Pour la compensation de dévers, New Holland n’utilise plus son ancien système, pris sur un axe central, qui corrigeait une pente jusqu’à 18 %. En effet, fini le caisson autonivelant bien connu. La répartition du grain sur les grilles est à présent assurée par deux vérins pilotés indépendamment et automatiquement par quatre capteurs de pression. Ceux-ci sont positionnés de chaque côté des deux grilles supérieures qui détectent les variations de charge d’un côté ou de l’autre. En fonction des besoins, un premier vérin sous la table de préparation va plus ou moins secouer cette dernière perpendiculairement afin de répartir les grains sur toute sa largeur, avant même l’arrivée du flux de récolte sur les grilles. Le second vérin, lui, va secouer latéralement les grilles supérieures via un système de tringlerie au niveau des pivots pour achever l'homogénéisation de la répartition. Avec ce dispositif, New Holland promet une compensation de dévers jusqu’à 28 %. Pour des réglages plus fins de ce système automatique, le capteur de « perte aux grilles » est en deux parties (gauche et droite sur la largeur). Ainsi, la machine peut déterminer de quel côté des grilles les pertes sont les plus importantes pour affiner encore la correction du dévers.
Le grain propre est ensuite envoyé dans la trémie, d’une capacité de 20 000 L sur la CR11 et de 16 000 L sur la CR10. À la vidange, un débit de 210 L/s permet tout de même d'évacuer ces grands volumes en moins de deux minutes. L’entraînement des vis sans fin de la trémie est assuré par des courroies. Cette solution apporte, selon la firme, plus de résistance qu’une cinématique par chaîne et pignons. Lors de notre essai, la remorque était plus petite que la trémie. Pour éviter de trop la remplir, New Holland propose deux vitesses de vidange. En effet, les deux vis sans fin qui alimentent la goulotte sont débrayables indépendamment afin de vider la trémie moins vite et de compléter les remorques avec précision. Cette caractéristique s’est montrée bien pratique pour remplir la benne de 16 t mise à disposition ce jour-là.
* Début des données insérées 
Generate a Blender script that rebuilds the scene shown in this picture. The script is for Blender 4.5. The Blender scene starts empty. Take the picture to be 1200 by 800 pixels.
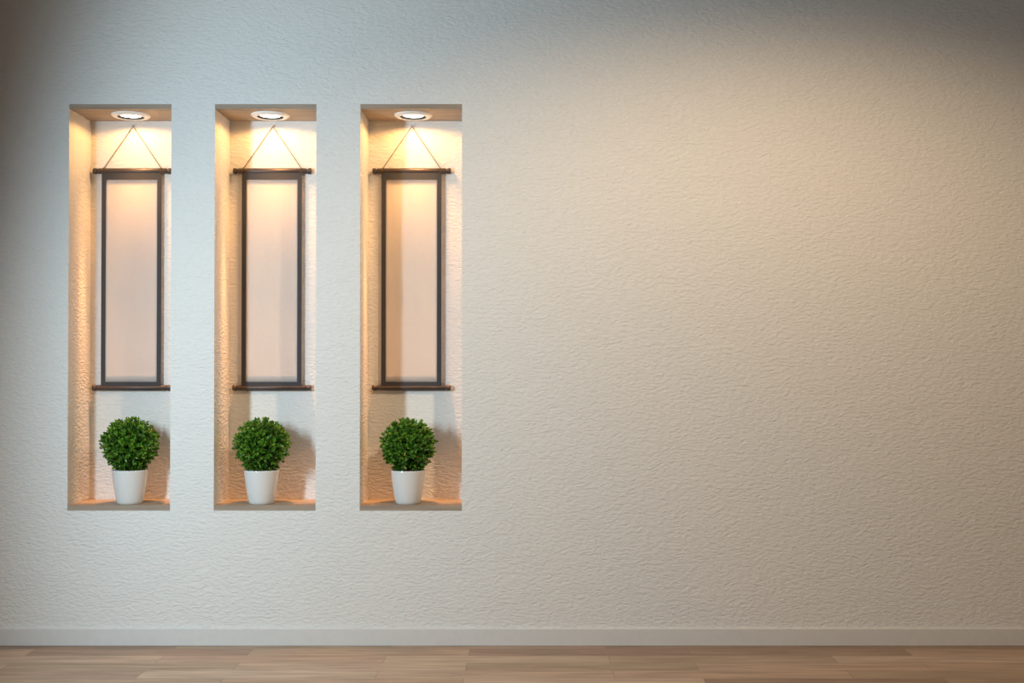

Gestion de la paille par le haut et éparpilleur XXL
À la sortie des rotors, la paille est soit mise en andain, soit broyée. La commande de la porte la guidant vers le broyeur ou la sortie se situe en cabine. Lorsqu’elle est broyée, la paille passe au-dessus du broyeur à vitesse variable, lequel tourne dans le sens horaire afin de ne pas prendre le flux à contresens. Les contre-couteaux sont situés entre ce broyeur et la tôle supérieure, et leur réglage est assuré, lui aussi, depuis la cabine. Pour la gestion des menues-pailles, fini l’éparpilleur dédié. Celui qu'intègre le broyeur à sa sortie se voit rehaussé et rapproché des grilles afin d’en récupérer aussi les pailles. Il fonctionne même lors de la mise en andain de ces dernières. Cet éparpilleur dispose d’un réglage automatique grâce à un capteur radar 2D de chaque côté de la machine mesurant la quantité de matière épandue sur la largeur souhaitée (pouvant atteindre jusqu’à 18 m). Il adapte ensuite la vitesse des hélices gauche ou droite entraînées hydrauliquement et indépendamment, en fonction des besoins, pour conserver un étalage homogène de la paille.
À bord de cette machine entièrement automatisée, l'environnement semble tout de même familier. Le chauffeur retrouve le système de conduite des CR. L’accoudoir réunit les commandes, le joystick et le nouvel écran IntelliView 12. La prise en main de ces CR de dernière génération est d’autant plus rapide que les automatismes y sont nombreux, à l'instar des réglages de la vitesse d’avancement ou des organes de battage, de séparation et de nettoyage. Une fois la consigne de stratégie choisie par le chauffeur et les automatismes enclenchés, la machine se règle seule grâce à un algorithme qui analyse le grain, via une caméra dans l’élévateur, et le taux de pertes enregistré. Lors de notre démonstration, le grain de l’orge récolté est arrivé propre et non cassé dans la trémie, avec un niveau de perte proche de zéro sous l’andain. Cette facilité de prise en main, associée à l’autoguidage plus que nécessaire, permet au chauffeur de se concentrer entièrement sur sa barre de coupe qui, en raison de sa grande largeur, nécessite sa surveillance. Afin d'offrir à bord une visibilité intégrale sur l'environnement extérieur, le constructeur propose un affichage à 360° de la machine sur l’écran. Enfin, il installe un essieu arrière à double pivot, à la fois pour faciliter les manœuvres de cette CR imposante et pour en protéger le châssis lorsque les roues, braquées au maximum, passent sur une bosse.